One option I’ve seen used by framers is to put a viewing widow of stiff transparent plastic (mylar?) in the backing-board. So that a signature signed on the reverse of the canvas is still visible.
Hi Marc,
thank you for mentioning viewing holes. They are indeed a great and wonderfully simple way to make signatures visible.
I never knew I could use foam board. I always used brown paper. Is the board I buy at WalMart or any hobby store okay to use or are Golden’s boards the only ones that will stand up to this? Thanks for the great tip!
Hello Lynn,
thank you for your comment. Golden does not make any boards and we also have not tested different brands. I am not familiar with the foam boards from Wallmart, but would think that they are not archival and might need to be exchanged after a couple of years. There is also the aspect of pH. However, the foam boards from Walmart are probably not more acidic than brown paper. Better would be foamcore boards with acid free paper or plastic coatings. Fome-Cor® Acid Free or Coroplast® Archival grade are relatively inexpensive options.

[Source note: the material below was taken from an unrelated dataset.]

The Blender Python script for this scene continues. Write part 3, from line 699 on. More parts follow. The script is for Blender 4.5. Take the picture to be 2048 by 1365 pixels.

I’m considering using Mod Podge to adhere a finished piece of artwork on watercolor paper to backing board. I want to create an open frame for a couple of pieces and need a suitable substrate to mount them on. Would a backing board be durable enough for this purpose? Thank you!
Hello Valerie, it depends on your archival demands on your support. A wooden panel would be more durable than foamboard or cardboard, but for short or mid-term, the latter materials would do. Most frames come with a thin MDF board, which would provide additional support.